Lo que más nos descubre cómo Ramón se ha dedicado a humanizar la muerte, e incluso a erotizarla, es lo que escribe sobre las muertas, y más que nada ese capítulo de Senos que, como digo, parece un capítulo perdido de Los muertos y las muertas. Para Ramón, la muerta no es una muerta, sino una atractiva y poética variante de la vida, de las vivas, de tantas como ha conocido, pero en este juego vida/muerte, tan gustado por los poetas de todos los tiempos, llega a hallazgos a los que pocas veces se ha llegado. La muerte ha sido siempre para los escritores una cámara oscura desde la que fotografiar mejor la vida.

En su biografía de Quevedo también ha dedicado Ramón un capítulo a la muerte. Quevedo es otro barroco español que habló mucho de la muerte, pero que sólo muy a última hora -como Ramón- llega a comunicarnos la cercanía mortal, cuando realmente le alcanza en la carne.

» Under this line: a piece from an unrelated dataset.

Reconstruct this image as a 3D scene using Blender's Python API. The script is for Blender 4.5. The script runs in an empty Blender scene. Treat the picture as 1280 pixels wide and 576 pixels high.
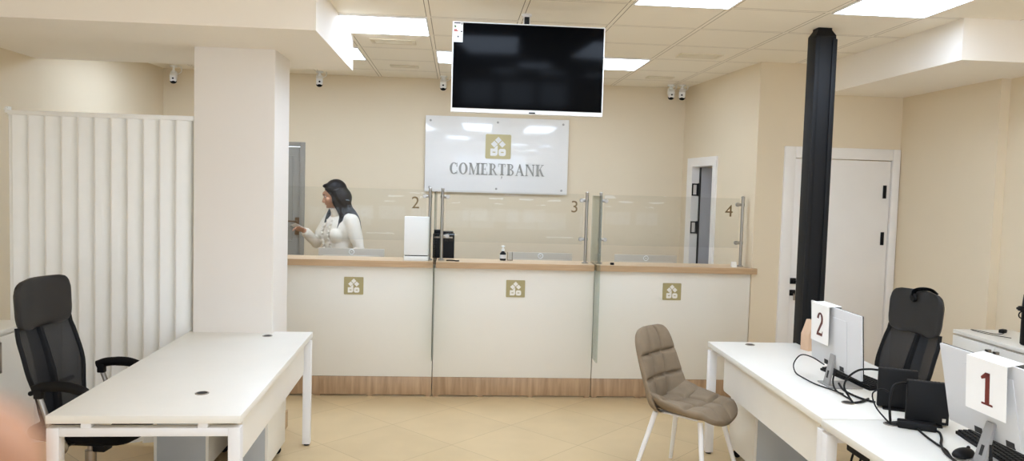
import bpy, bmesh, math, random
from mathutils import Vector, Matrix
random.seed(7)
WORLD, EXPOSURE = 3.7, 0.42
S = bpy.context.scene
COL = S.collection
PI = math.pi
HC = 1.74            # eye height
ZC = 2.835           # ceiling

# ------------------------------------------------------------------ materials
def lin(c):
    return tuple((v/12.92 if v <= .04045 else ((v+.055)/1.055)**2.4) for v in c)

def mat(name, rgb, rough=.5, metal=0.0, var=.04, scale=6.0, bump=0.0, bscale=200.0, coat=0.0, spec=.5, stretch=None):
    """procedural principled surface: sRGB 0-255 base colour with a little noise"""
    m = bpy.data.materials.new(name); m.use_nodes = True
    nt = m.node_tree; b = nt.nodes['Principled BSDF']
    c = lin([v/255 for v in rgb])
    tc = nt.nodes.new('ShaderNodeTexCoord')
    mp = nt.nodes.new('ShaderNodeMapping')
    nt.links.new(tc.outputs['Object'], mp.inputs['Vector'])
    if stretch: mp.inputs['Scale'].default_value = stretch
    nz = nt.nodes.new('ShaderNodeTexNoise'); nz.inputs['Scale'].default_value = scale; nz.inputs['Detail'].default_value = 4
    nt.links.new(mp.outputs['Vector'], nz.inputs['Vector'])
    cr = nt.nodes.new('ShaderNodeValToRGB')
    cr.color_ramp.elements[0].position = .3; cr.color_ramp.elements[1].position = .7
    cr.color_ramp.elements[0].color = (*[max(0, v*(1-var)) for v in c], 1)
    cr.color_ramp.elements[1].color = (*[min(1, v*(1+var)) for v in c], 1)
    nt.links.new(nz.outputs['Fac'], cr.inputs['Fac'])
    nt.links.new(cr.outputs['Color'], b.inputs['Base Color'])
    b.inputs['Roughness'].default_value = rough
    b.inputs['Metallic'].default_value = metal
    b.inputs['Coat Weight'].default_value = coat
    b.inputs['Specular IOR Level'].default_value = spec
    if bump:
        n2 = nt.nodes.new('ShaderNodeTexNoise'); n2.inputs['Scale'].default_value = bscale
        bp = nt.nodes.new('ShaderNodeBump'); bp.inputs['Strength'].default_value = bump; bp.inputs['Distance'].default_value = .004
        nt.links.new(tc.outputs['Object'], n2.inputs['Vector'])
        nt.links.new(n2.outputs['Fac'], bp.inputs['Height'])
        nt.links.new(bp.outputs['Normal'], b.inputs['Normal'])
    return m

def emit_mat(name, rgb, strength):
    m = bpy.data.materials.new(name); m.use_nodes = True
    nt = m.node_tree; nt.nodes.clear()
    o = nt.nodes.new('ShaderNodeOutputMaterial'); e = nt.nodes.new('ShaderNodeEmission')
    e.inputs['Color'].default_value = (*rgb, 1); e.inputs['Strength'].default_value = strength
    nt.links.new(e.outputs[0], o.inputs[0]); return m

def glass_mat(name, tint=(.93, .97, .95), gloss=1.0, ior=1.5):
    m = bpy.data.materials.new(name); m.use_nodes = True
    nt = m.node_tree; nt.nodes.clear()
    o = nt.nodes.new('ShaderNodeOutputMaterial'); mx = nt.nodes.new('ShaderNodeMixShader')
    fr = nt.nodes.new('ShaderNodeFresnel'); ge = nt.nodes.new('ShaderNodeNewGeometry'); mr = nt.nodes.new('ShaderNodeMapRange')
    mr.inputs['To Min'].default_value = ior; mr.inputs['To Max'].default_value = 1/ior     # same reflectance on both faces of a thin pane
    nt.links.new(ge.outputs['Backfacing'], mr.inputs['Value']); nt.links.new(mr.outputs[0], fr.inputs['IOR'])
    tr = nt.nodes.new('ShaderNodeBsdfTransparent'); tr.inputs['Color'].default_value = (*tint, 1)
    gl = nt.nodes.new('ShaderNodeBsdfGlossy'); gl.inputs['Roughness'].default_value = .02
    gl.inputs['Color'].default_value = (gloss, gloss, gloss, 1)
    nt.links.new(fr.outputs[0], mx.inputs[0]); nt.links.new(tr.outputs[0], mx.inputs[1]); nt.links.new(gl.outputs[0], mx.inputs[2])
    nt.links.new(mx.outputs[0], o.inputs[0]); return m

def mesh_fabric_mat(name, rgb, clear=.3, scale=260):
    """woven open mesh: fine holes let the light through"""
    m = mat(name, rgb, .6, var=.1)
    nt = m.node_tree; b = nt.nodes['Principled BSDF']; o = [n for n in nt.nodes if n.type == 'OUTPUT_MATERIAL'][0]
    tr = nt.nodes.new('ShaderNodeBsdfTransparent'); mx = nt.nodes.new('ShaderNodeMixShader'); mx.inputs[0].default_value = clear
    nt.links.new(b.outputs[0], mx.inputs[1]); nt.links.new(tr.outputs[0], mx.inputs[2]); nt.links.new(mx.outputs[0], o.inputs[0])
    return m

def wood_mat(name, a, b_, axis_scale, rough=.45):
    m = bpy.data.materials.new(name); m.use_nodes = True
    nt = m.node_tree; b = nt.nodes['Principled BSDF']
    tc = nt.nodes.new('ShaderNodeTexCoord'); mp = nt.nodes.new('ShaderNodeMapping')
    mp.inputs['Scale'].default_value = axis_scale
    nt.links.new(tc.outputs['Object'], mp.inputs['Vector'])
    n = nt.nodes.new('ShaderNodeTexNoise'); n.inputs['Scale'].default_value = 1.0; n.inputs['Detail'].default_value = 6; n.inputs['Roughness'].default_value = .6; n.inputs['Distortion'].default_value = .4
    nt.links.new(mp.outputs['Vector'], n.inputs['Vector'])
    cr = nt.nodes.new('ShaderNodeValToRGB'); cr.color_ramp.elements[0].position = .32; cr.color_ramp.elements[1].position = .7
    cr.color_ramp.elements[0].color = (*lin([v/255 for v in a]), 1); cr.color_ramp.elements[1].color = (*lin([v/255 for v in b_]), 1)
    nt.links.new(n.outputs['Fac'], cr.inputs['Fac']); nt.links.new(cr.outputs['Color'], b.inputs['Base Color'])
    b.inputs['Roughness'].default_value = rough
    return m

def floor_mat():
    m = bpy.data.materials.new('beige_floor_tile'); m.use_nodes = True
    nt = m.node_tree; b = nt.nodes['Principled BSDF']; L = nt.links.new; N = nt.nodes.new
    tc = N('ShaderNodeTexCoord'); mp = N('ShaderNodeMapping'); mp.vector_type = 'POINT'
    T = .608
    # rotate 45 deg so that the joints run diagonally; a joint crossing lies at (0, 5.03)
    mp.inputs['Rotation'].default_value = (0, 0, PI/4)
    mp.inputs['Scale'].default_value = (1/T, 1/T, 1)
    # mapping = loc + rot*(scale*v): put the crossing on the integers
    p = Matrix.Rotation(PI/4, 2) @ Vector((0/T, 5.03/T))
    mp.inputs['Location'].default_value = (-p.x, -p.y, 0)
    L(tc.outputs['Object'], mp.inputs['Vector'])
    sx = N('ShaderNodeSeparateXYZ'); L(mp.outputs['Vector'], sx.inputs[0])
    ds = []
    for a in ('X', 'Y'):
        f = N('ShaderNodeMath'); f.operation = 'PINGPONG'; f.inputs[1].default_value = .5
        L(sx.outputs[a], f.inputs[0]); ds.append(f)
    mn = N('ShaderNodeMath'); mn.operation = 'MINIMUM'; L(ds[0].outputs[0], mn.inputs[0]); L(ds[1].outputs[0], mn.inputs[1])
    cr = N('ShaderNodeMapRange'); cr.inputs['From Min'].default_value = .0022; cr.inputs['From Max'].default_value = .0042
    L(mn.outputs[0], cr.inputs['Value'])
    # tile to tile tone
    fl = N('ShaderNodeVectorMath'); fl.operation = 'FLOOR'; L(mp.outputs['Vector'], fl.inputs[0])
    wn = N('ShaderNodeTexWhiteNoise'); L(fl.outputs[0], wn.inputs['Vector'])
    nz = N('ShaderNodeTexNoise'); nz.inputs['Scale'].default_value = 3.0; nz.inputs['Detail'].default_value = 6; L(tc.outputs['Object'], nz.inputs['Vector'])
    ad = N('ShaderNodeMath'); ad.operation = 'MULTIPLY_ADD'; ad.inputs[1].default_value = .35
    L(wn.outputs['Value'], ad.inputs[0]); L(nz.outputs['Fac'], ad.inputs[2])
    rp = N('ShaderNodeValToRGB'); rp.color_ramp.elements[0].position = .35; rp.color_ramp.elements[1].position = 1.0
    rp.color_ramp.elements[0].color = (*lin((FLOOR_RGB[0]/255*.955, FLOOR_RGB[1]/255*.95, FLOOR_RGB[2]/255*.94)), 1)
    rp.color_ramp.elements[1].color = (*lin((FLOOR_RGB[0]/255*1.03, FLOOR_RGB[1]/255*1.03, FLOOR_RGB[2]/255*1.03)), 1)
    L(ad.outputs[0], rp.inputs['Fac'])
    mx = N('ShaderNodeMix'); mx.data_type = 'RGBA'
    mx.inputs['A'].default_value = (*lin((168/255, 142/255, 105/255)), 1)
    L(cr.outputs[0], mx.inputs['Factor']); L(rp.outputs['Color'], mx.inputs['B'])
    L(mx.outputs['Result'], b.inputs['Base Color'])
    b.inputs['Roughness'].default_value = .32
    return m
FLOOR_RGB = (205, 180, 138)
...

«Después de todo, la muerte es morirse», define Ramón en este libro. Es una de las cosas más sencillas y verdaderas que nos dice sobre el tema. Es una visión existencial de la muerte. Es, como ya hemos señalado, la integración de la muerte en la vida cotidiana. La muerte no es una abstracción ni una trascendencia ni una intuición ni un rito. La muerte es morirse. No hay inmanencia. No la cosa, sino el acto. Sólo existe lo que se pone en acto, lo que ocurre. La muerte es un gesto de la vida. La muerte es algo que le ocurre al muerto. Ramón no ha pensado en ningún momento la muerte como abstracción, y ha acertado. Su vitalismo sólo entiende la muerte como algo que hace la vida, como algo que le pasa a la vida. Para el optimismo ramoniano, la muerte está, pues, dentro de la vida. Así, es él el optimista definitivo.